──────── COLLECTED MATERIAL

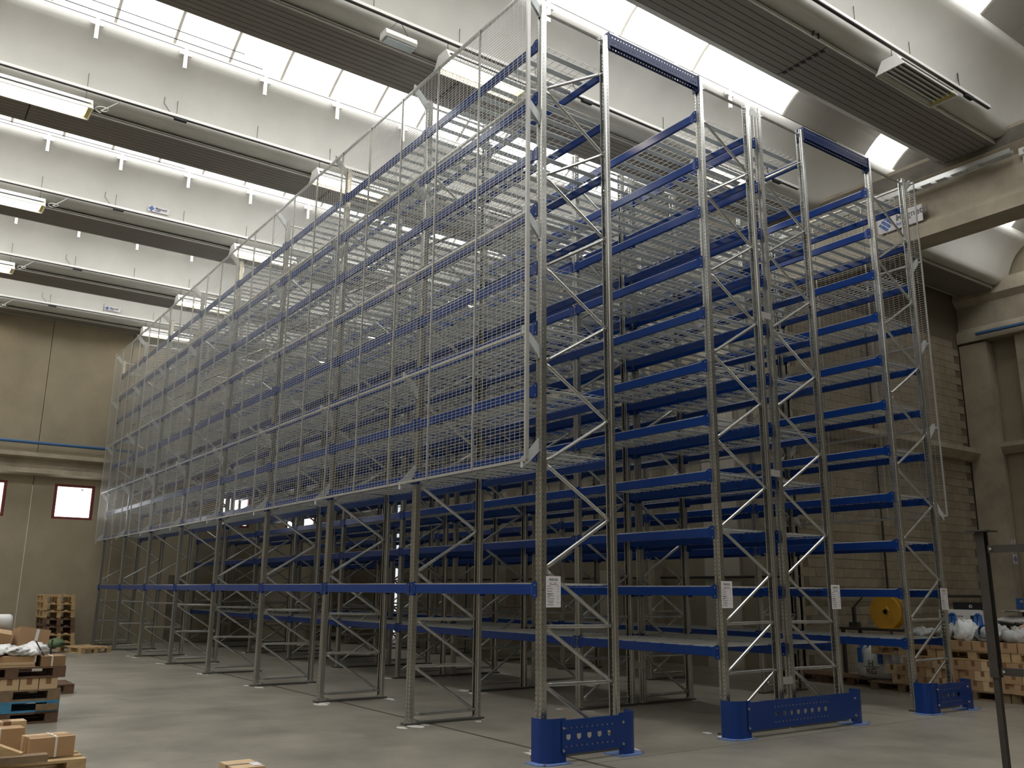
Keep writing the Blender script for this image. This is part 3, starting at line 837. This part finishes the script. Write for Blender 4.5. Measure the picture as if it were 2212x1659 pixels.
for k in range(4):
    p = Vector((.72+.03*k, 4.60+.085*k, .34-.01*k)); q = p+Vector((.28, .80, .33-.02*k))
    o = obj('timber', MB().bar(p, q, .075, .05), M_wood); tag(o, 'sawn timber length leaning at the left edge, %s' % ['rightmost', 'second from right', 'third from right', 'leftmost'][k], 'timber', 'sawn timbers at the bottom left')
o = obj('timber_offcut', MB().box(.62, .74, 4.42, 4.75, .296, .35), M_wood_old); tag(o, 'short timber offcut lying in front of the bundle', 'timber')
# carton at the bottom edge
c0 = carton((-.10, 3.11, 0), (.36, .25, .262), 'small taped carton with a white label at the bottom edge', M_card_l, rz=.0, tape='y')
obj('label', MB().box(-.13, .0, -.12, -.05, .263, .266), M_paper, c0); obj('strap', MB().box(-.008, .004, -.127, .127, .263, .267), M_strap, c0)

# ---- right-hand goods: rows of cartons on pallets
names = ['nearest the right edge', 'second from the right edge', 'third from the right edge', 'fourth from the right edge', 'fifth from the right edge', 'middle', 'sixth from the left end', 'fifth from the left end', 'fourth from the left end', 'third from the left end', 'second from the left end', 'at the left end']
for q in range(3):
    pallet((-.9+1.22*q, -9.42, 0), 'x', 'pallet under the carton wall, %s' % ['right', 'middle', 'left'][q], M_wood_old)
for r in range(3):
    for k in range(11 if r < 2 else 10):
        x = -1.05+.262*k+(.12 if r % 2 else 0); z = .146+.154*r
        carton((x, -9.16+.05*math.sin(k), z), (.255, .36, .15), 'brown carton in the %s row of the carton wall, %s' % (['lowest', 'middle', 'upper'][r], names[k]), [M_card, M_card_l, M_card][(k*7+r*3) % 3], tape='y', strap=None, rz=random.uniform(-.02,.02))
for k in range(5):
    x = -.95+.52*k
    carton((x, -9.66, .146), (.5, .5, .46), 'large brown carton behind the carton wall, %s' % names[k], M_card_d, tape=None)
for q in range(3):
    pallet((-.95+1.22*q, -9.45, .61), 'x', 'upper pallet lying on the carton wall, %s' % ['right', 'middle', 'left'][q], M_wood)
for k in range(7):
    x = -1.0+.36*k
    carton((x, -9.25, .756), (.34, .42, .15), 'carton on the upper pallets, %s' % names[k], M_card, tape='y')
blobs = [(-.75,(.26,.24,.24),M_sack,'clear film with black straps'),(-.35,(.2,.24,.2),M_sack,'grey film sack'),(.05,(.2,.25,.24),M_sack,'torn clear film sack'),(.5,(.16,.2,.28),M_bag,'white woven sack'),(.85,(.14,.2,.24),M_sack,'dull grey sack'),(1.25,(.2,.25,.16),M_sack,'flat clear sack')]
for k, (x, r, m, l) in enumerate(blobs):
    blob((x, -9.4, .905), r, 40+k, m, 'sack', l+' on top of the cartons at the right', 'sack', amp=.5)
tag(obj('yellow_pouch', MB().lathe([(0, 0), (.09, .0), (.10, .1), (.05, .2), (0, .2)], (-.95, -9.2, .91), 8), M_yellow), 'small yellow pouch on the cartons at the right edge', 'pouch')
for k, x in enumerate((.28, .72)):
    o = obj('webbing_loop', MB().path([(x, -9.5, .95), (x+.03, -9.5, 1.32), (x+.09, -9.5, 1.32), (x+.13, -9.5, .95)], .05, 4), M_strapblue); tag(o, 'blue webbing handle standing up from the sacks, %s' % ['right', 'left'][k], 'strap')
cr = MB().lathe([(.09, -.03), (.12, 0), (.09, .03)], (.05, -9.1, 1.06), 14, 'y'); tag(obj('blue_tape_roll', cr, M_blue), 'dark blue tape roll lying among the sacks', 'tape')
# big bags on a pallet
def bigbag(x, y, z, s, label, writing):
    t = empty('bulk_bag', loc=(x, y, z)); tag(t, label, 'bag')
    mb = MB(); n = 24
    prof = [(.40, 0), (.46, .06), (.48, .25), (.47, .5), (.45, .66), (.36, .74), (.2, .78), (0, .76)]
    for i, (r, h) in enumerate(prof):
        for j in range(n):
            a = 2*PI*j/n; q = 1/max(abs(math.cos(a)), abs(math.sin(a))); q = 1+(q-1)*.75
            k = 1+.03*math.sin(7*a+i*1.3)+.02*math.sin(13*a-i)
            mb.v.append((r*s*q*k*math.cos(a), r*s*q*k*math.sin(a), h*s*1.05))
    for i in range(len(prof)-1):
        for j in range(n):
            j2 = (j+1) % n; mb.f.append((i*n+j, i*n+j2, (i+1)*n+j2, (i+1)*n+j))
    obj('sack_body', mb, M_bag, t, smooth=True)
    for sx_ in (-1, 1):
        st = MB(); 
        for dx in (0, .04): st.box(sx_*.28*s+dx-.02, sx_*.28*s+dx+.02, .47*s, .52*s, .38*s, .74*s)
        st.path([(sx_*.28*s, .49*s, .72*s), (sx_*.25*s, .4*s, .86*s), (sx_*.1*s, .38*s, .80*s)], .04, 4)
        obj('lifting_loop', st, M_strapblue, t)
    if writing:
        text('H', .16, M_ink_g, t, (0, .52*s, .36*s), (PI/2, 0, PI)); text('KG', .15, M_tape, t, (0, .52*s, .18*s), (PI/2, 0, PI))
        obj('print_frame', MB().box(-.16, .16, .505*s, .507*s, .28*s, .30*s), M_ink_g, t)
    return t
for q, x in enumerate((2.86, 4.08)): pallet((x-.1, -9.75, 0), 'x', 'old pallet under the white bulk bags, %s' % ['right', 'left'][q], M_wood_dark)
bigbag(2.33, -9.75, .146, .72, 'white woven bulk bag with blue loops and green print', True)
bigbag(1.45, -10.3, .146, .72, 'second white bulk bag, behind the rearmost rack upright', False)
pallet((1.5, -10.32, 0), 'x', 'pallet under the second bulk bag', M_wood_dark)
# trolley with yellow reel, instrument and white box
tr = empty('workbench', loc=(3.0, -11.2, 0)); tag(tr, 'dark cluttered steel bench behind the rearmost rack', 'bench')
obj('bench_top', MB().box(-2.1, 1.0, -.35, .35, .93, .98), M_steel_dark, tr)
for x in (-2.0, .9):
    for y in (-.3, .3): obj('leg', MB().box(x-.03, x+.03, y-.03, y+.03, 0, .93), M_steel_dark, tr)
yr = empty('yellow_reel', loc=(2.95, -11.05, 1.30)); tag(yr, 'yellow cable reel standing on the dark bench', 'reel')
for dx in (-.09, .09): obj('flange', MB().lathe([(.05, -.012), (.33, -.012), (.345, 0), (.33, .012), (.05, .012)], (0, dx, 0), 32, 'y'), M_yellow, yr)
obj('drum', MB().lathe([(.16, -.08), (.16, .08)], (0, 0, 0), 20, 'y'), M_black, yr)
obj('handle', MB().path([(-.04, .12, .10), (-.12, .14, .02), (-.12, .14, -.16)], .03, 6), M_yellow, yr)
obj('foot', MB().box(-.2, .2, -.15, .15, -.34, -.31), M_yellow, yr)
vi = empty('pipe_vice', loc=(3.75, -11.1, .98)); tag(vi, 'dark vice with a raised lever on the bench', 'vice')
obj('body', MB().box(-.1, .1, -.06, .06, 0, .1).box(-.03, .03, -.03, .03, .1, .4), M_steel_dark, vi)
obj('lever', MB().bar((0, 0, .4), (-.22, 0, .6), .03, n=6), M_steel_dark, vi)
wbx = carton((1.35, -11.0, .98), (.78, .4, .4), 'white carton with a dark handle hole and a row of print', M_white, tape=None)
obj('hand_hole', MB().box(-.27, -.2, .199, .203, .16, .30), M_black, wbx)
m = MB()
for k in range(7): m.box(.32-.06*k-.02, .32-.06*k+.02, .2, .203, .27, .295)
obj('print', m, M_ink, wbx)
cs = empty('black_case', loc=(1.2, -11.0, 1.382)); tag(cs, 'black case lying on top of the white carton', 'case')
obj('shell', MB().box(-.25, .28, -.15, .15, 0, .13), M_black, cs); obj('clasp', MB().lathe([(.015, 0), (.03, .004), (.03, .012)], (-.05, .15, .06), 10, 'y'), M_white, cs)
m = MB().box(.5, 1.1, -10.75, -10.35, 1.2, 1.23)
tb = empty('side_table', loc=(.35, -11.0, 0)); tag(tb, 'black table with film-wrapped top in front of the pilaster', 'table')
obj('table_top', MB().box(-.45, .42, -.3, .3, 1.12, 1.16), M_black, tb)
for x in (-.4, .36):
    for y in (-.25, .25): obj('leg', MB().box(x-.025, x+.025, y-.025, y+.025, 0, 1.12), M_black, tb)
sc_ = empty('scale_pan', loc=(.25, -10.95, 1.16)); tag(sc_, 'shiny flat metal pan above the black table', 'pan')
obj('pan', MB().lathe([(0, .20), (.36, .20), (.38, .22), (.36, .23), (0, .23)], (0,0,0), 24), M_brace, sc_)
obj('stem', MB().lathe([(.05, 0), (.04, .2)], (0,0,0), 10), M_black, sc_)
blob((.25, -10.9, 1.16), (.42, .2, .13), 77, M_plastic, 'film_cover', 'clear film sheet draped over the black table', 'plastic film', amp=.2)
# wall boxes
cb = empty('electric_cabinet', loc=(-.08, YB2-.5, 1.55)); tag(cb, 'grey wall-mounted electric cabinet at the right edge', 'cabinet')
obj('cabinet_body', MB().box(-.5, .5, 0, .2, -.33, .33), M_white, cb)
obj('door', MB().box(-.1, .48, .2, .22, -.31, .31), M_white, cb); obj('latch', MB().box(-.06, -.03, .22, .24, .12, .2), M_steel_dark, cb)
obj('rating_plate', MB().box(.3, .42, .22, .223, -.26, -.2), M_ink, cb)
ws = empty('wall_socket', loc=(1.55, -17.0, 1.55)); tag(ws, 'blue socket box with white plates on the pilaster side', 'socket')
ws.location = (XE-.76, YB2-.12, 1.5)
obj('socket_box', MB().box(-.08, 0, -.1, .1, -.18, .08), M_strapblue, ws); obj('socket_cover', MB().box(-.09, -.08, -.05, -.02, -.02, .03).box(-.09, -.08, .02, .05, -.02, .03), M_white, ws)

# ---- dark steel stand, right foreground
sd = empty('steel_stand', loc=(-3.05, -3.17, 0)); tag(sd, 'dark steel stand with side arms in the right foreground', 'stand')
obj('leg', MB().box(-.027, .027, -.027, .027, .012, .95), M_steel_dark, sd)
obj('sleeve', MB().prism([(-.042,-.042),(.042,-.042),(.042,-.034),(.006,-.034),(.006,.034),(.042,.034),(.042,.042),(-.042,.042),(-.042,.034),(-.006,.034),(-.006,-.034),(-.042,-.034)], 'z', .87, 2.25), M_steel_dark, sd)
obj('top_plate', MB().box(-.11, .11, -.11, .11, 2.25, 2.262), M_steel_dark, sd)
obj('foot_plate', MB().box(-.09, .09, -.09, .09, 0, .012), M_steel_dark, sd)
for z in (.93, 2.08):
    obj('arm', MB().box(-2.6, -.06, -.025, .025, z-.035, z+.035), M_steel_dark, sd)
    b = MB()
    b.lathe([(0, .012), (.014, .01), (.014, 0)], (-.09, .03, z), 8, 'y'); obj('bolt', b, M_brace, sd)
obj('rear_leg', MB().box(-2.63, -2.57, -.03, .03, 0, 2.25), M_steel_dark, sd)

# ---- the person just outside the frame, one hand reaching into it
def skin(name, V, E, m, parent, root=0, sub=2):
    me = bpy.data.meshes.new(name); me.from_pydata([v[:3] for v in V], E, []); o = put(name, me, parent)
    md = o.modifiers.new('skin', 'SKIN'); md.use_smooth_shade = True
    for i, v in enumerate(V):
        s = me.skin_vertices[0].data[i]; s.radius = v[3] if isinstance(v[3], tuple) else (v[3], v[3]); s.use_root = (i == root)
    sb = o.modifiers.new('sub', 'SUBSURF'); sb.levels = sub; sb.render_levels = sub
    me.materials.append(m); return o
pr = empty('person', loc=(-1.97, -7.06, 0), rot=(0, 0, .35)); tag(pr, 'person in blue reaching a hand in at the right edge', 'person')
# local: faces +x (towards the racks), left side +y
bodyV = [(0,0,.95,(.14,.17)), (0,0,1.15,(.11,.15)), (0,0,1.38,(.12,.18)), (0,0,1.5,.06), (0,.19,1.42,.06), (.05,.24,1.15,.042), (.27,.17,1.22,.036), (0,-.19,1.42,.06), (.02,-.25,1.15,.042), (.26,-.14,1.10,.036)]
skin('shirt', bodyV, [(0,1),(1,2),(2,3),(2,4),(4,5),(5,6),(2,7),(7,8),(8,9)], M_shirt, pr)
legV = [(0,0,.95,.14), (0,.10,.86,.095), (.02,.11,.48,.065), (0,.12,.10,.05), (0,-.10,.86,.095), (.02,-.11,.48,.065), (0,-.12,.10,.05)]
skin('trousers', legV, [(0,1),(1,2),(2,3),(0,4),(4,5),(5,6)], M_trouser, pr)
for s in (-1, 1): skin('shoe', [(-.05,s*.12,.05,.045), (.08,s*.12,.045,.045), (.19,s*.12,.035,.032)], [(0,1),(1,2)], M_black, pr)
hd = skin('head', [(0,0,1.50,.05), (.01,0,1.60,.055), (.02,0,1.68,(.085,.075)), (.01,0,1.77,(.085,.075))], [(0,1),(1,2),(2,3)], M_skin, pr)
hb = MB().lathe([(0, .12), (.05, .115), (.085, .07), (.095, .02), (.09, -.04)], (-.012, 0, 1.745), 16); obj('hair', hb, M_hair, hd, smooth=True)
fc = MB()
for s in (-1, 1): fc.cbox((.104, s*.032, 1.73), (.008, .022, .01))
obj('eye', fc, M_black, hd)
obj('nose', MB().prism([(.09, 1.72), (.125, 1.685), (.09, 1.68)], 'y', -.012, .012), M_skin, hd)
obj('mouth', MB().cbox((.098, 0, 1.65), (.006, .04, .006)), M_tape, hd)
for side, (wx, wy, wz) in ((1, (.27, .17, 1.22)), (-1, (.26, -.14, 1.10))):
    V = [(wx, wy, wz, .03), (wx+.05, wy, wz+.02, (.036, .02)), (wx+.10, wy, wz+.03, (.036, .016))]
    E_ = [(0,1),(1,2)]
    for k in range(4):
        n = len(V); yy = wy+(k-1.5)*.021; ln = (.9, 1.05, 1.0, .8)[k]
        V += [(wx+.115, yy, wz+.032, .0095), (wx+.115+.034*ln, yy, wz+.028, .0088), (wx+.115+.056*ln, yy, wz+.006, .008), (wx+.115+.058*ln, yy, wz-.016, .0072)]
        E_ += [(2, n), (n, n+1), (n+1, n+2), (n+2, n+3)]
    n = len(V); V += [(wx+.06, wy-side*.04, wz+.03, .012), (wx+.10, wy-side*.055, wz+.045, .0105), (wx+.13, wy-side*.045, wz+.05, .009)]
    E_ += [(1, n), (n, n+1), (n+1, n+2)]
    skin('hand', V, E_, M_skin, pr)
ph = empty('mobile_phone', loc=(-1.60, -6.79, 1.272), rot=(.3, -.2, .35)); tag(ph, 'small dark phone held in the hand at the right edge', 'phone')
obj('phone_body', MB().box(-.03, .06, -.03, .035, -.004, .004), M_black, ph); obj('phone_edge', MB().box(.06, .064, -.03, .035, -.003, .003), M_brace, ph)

────────────────

Write down every line from the opening of the listing to the line with "-.127, .127, .263, .267), M_strap, c0)", both included, and nothing else; the pictures are omitted.

— CORRECT OUTPUT —
Keep writing the Blender script for this image. This is part 3, starting at line 837. This part finishes the script. Write for Blender 4.5. Measure the picture as if it were 2212x1659 pixels.
for k in range(4):
    p = Vector((.72+.03*k, 4.60+.085*k, .34-.01*k)); q = p+Vector((.28, .80, .33-.02*k))
    o = obj('timber', MB().bar(p, q, .075, .05), M_wood); tag(o, 'sawn timber length leaning at the left edge, %s' % ['rightmost', 'second from right', 'third from right', 'leftmost'][k], 'timber', 'sawn timbers at the bottom left')
o = obj('timber_offcut', MB().box(.62, .74, 4.42, 4.75, .296, .35), M_wood_old); tag(o, 'short timber offcut lying in front of the bundle', 'timber')
# carton at the bottom edge
c0 = carton((-.10, 3.11, 0), (.36, .25, .262), 'small taped carton with a white label at the bottom edge', M_card_l, rz=.0, tape='y')
obj('label', MB().box(-.13, .0, -.12, -.05, .263, .266), M_paper, c0); obj('strap', MB().box(-.008, .004, -.127, .127, .263, .267), M_strap, c0)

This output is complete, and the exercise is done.